Interno sera, Prato, via 24 Maggio. «Ho 16 anni, rientro tutto graffiato. Va­do da mia madre e la rassicuro: ’Mam­ma, son cascato dal motorino, ma non mi sono fatto niente di particolare’. Lei, guardandomi: ’Io ti voglio bene an­che quando sei stupido e questo per me è un grande svantaggio’. E io lì son rimasto. Perché mi stava dicendo: ’Sei stato un cretino a cascare dalla moto. Però anche quando caschi e ti fai le abrasioni sul braccio, anche in questo momento che sei completamente defi­ciente, io ti voglio bene lo stesso’».

Nota per il casting e i truccatori del film (da fare) «Conosci un certo Gio­vanni Veronesi?»: la mamma di Verone­si somigliava ad Audrey Hepburn. Op­pure, se si preferisce un’attrice contem­poranea, a Demi Moore in «Ghost».

Esterno pomeriggio, la montagnetta di Giolica, una specie di belvedere so­pra Prato. «Sono con la mia prima ra­gazza e ci scambiamo dei regalini e io mi rendo conto che l’amore per questa ragazza non è una cosa data, tipo l’amo­re materno o paterno, ma una cosa da ottenere ogni giorno. Allora capisco che sta succedendo qualcosa di irrime­diabilmente feroce, spietato, dentro di me. Quando ti innamori di qualcuno punti la tua arma su quella persona. Quel pomeriggio ho capito che io e quella ragazza eravamo ormai collusi con la vita, che l’adolescenza (l’età più bella per me) era finita».

Esterno notte, sulla barca a vela Po­priscin in rotta verso le Eolie. Al timo­ne Giovanni, 19enne, e il padre. Il pa­dre, un ingegnere, ha un sogno. Che i due figli facciano gli archi­tetti. Ma ha già capi­to che il maggiore ha deciso di fare lo scrit­tore. Ora cerca di capire le intenzioni dell’altro figlio. Padre: «Ma tu che vuoi fare? Dimmi la verità». Giovanni: «Pa­pà, voglio andare a fare il cinema a Ro­ma ». Padre: «E l’architetto no?». Gio­vanni: «L’architetto no». «Però l’uni­versità la finisci». «Non ti prometto nemmeno questo». « incredibile. Due su due. Non pensavo che il mio desti­no sarebbe stato questo. Due figli su due che vogliono fare tra i mestieri più difficili e pericolosi che ci possono es­sere. Ma non è possibile che vi vada be­ne a tutt’e due, lo capisci?». «Papà, può darsi che tu abbia ragione. Può darsi di no».

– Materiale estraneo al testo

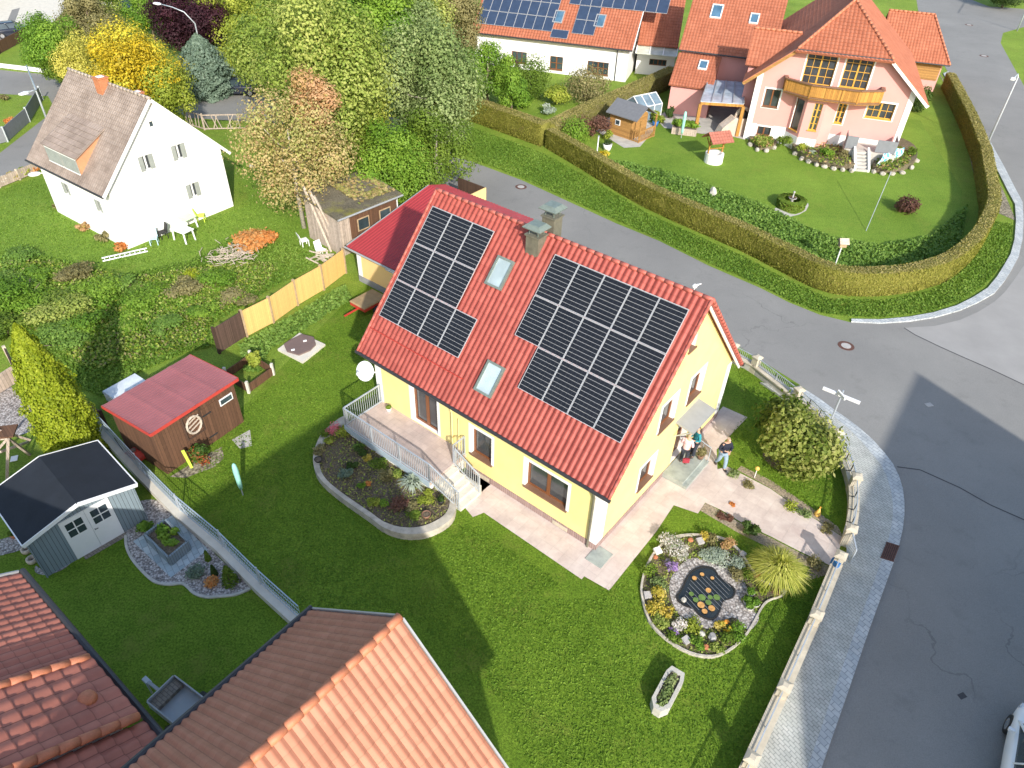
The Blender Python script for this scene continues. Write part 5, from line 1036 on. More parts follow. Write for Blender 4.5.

(Nota per casting e truccatori: il pa­dre di Veronesi somigliava a Gian Ma­ria Volonté ma anche a Robert Mi­tchum).

Esterno notte, Capannina di Casti­glione della Pescaia dove vanno in sce­na i Giancattivi. «La vita sono gli incon­tri che fai. L’incontro che ha cambiato la mia è quello con Francesco Nuti (che allora faceva parte dei Giancattivi) da­vanti alla Capannina. Avevo 19 anni. Nuti cominciò a spopolare nel cinema, un successo pazzesco. Io collaboravo con lui. Francesco mi ha cambiato la vi­ta non tanto perché ho capito che avrei fatto questo mestiere, ma perché ho ca­pito come mi sarebbe piaciuto essere. Come lui. Il suo modo di sorridere, il suo modo di essere un po’ guascone. Mi piaceva il modo in cui non si curava dei soldi. Si curava solo del suo talento. Mi ha insegnato che questo mestiere non si fa per soldi. Però bisogna essere molto ben pagati perché gli altri pensano che tu lo faccia per soldi. Ed è bene che gli al­tri lo pensino ma tu non lo devi pensa­re mai. Mi ha insegnato la formula del­la Coca-Cola per la comicità. Qual è? Non si può dire, è un segreto che ci si tramanda di generazione in generazio­ne... Francesco sta attraversando un momento difficile, è stato in coma tre mesi. Adesso fa ginnastica, logopedia, si sta rimettendo». (Nota per casting e truccatori: Giovanni Veronesi somi­glia, contemporaneamente, a Gianni Versace, Sean Penn, Kenneth Branagh, Beppe Grillo e Roberto Donadoni).